* **Material provided**

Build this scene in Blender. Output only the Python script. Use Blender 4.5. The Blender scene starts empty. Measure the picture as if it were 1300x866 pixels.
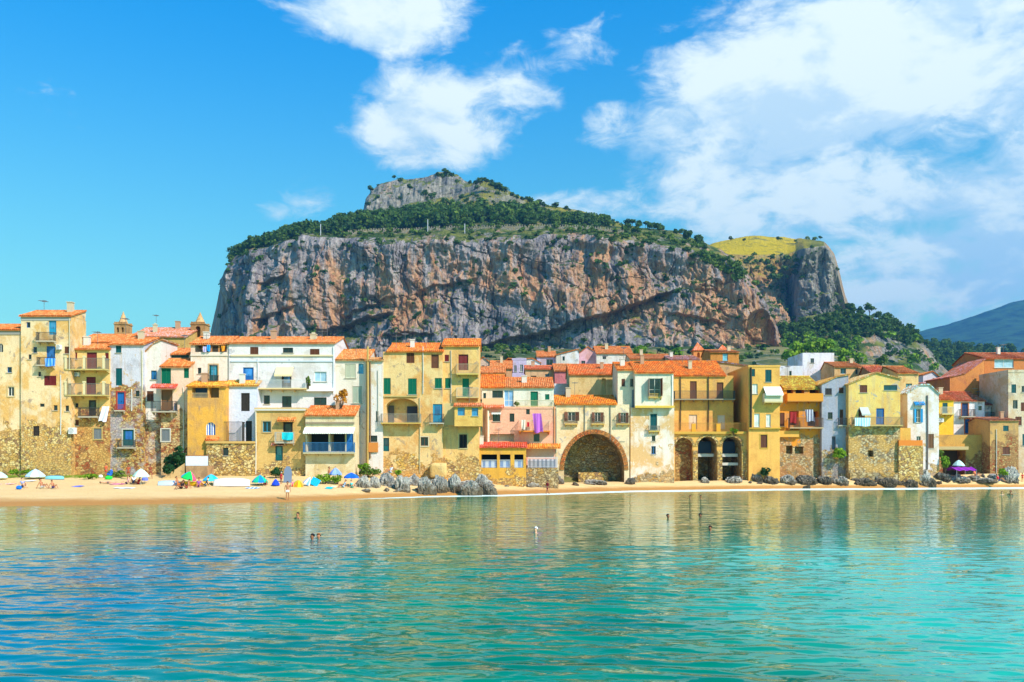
import bpy, math, random
import numpy as np
from math import radians as R, sin, cos, pi, atan2, sqrt, hypot

C = bpy.context.scene
COL = C.collection
rng = random.Random(7)

# ------------------------------------------------------------------ camera, sky, sun, exposure
F = 1126.0           # focal length in photograph pixels (1300 wide)
HC = 4.2             # eye height above the water
YH = 580.0           # horizon row of the photograph
cam_d = bpy.data.cameras.new('camera')
cam = bpy.data.objects.new('camera', cam_d)
COL.objects.link(cam)
cam.location = (0, 0, HC)
cam.rotation_euler = (R(90), 0, 0)
cam_d.sensor_width = 36
cam_d.lens = 36 * F / 1300
cam_d.shift_y = (YH - 433) / 1300
cam_d.clip_start = 0.5
cam_d.clip_end = 30000
C.camera = cam

SUN_EL, SUN_AZ = 41, 132          # azimuth clockwise from +Y (the view direction)
sd = bpy.data.lights.new('sun', 'SUN')
sd.energy = 4.6
sd.angle = R(0.5)
sd.color = (1.0, 0.90, 0.76)
sun = bpy.data.objects.new('sun', sd)
COL.objects.link(sun)
sun.rotation_euler = (R(90 - SUN_EL), 0, R(180 - SUN_AZ))

C.view_settings.view_transform = 'Standard'
C.view_settings.look = 'None'
C.view_settings.exposure = 0.42
C.view_settings.gamma = 1
C.view_settings.use_curve_mapping = False
C.cycles.use_denoising = True
C.cycles.max_bounces = 5
C.cycles.diffuse_bounces = 3
C.cycles.glossy_bounces = 3
C.cycles.transmission_bounces = 2
C.cycles.volume_bounces = 0
C.cycles.caustics_reflective = False
C.cycles.caustics_refractive = False
C.cycles.sample_clamp_indirect = 6


class NT:
    """tiny node-tree builder"""
    def __init__(s, tree):
        s.t = tree

    def n(s, typ, ins=None, **kw):
        nd = s.t.nodes.new(typ)
        for k, v in kw.items():
            setattr(nd, k, v)
        for k, v in (ins or {}).items():
            s.put(nd.inputs[k], v)
        return nd

    def put(s, sock, v):
        if isinstance(v, bpy.types.NodeSocket):
            s.t.links.new(v, sock)
        elif isinstance(v, bpy.types.Node):
            s.t.links.new(v.outputs[0], sock)
        elif isinstance(v, (tuple, list)) and sock.type == 'RGBA' and len(v) == 3:
            sock.default_value = (*v, 1)
        else:
            sock.default_value = v

    def math(s, op, a, b=0.0, c=None, clamp=False):
        nd = s.t.nodes.new('ShaderNodeMath')
        nd.operation = op
        nd.use_clamp = clamp
        s.put(nd.inputs[0], a)
        s.put(nd.inputs[1], b)
        if c is not None:
            s.put(nd.inputs[2], c)
        return nd.outputs[0]

    def mix(s, fac, a, b, blend='MIX'):
        nd = s.t.nodes.new('ShaderNodeMix')
        nd.data_type = 'RGBA'
        nd.blend_type = blend
        s.put(nd.inputs[0], fac)
        s.put(nd.inputs[6], a)
        s.put(nd.inputs[7], b)
        return nd.outputs[2]

    def step(s, v, lo, hi):
        nd = s.t.nodes.new('ShaderNodeMapRange')
        nd.interpolation_type = 'SMOOTHSTEP'
        s.put(nd.inputs[0], v)
        s.put(nd.inputs[1], lo)
        s.put(nd.inputs[2], hi)
        return nd.outputs[0]

    def noise(s, vec, scale, detail=4.0, rough=0.55, dist=0.0):
        nd = s.n('ShaderNodeTexNoise', {'Scale': scale, 'Detail': detail, 'Roughness': rough, 'Distortion': dist})
        s.put(nd.inputs['Vector'], vec)
        return nd.outputs[0]

    def scale(s, vec, sc, off=(0, 0, 0)):
        nd = s.n('ShaderNodeMapping')
        s.put(nd.inputs['Vector'], vec)
        nd.inputs['Scale'].default_value = sc
        nd.inputs['Location'].default_value = off
        return nd.outputs[0]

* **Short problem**
Track down all lines above with the string "scene" and copy them.

* **Task solution**
Build this scene in Blender. Output only the Python script. Use Blender 4.5. The Blender scene starts empty. Measure the picture as if it were 1300x866 pixels.
C = bpy.context.scene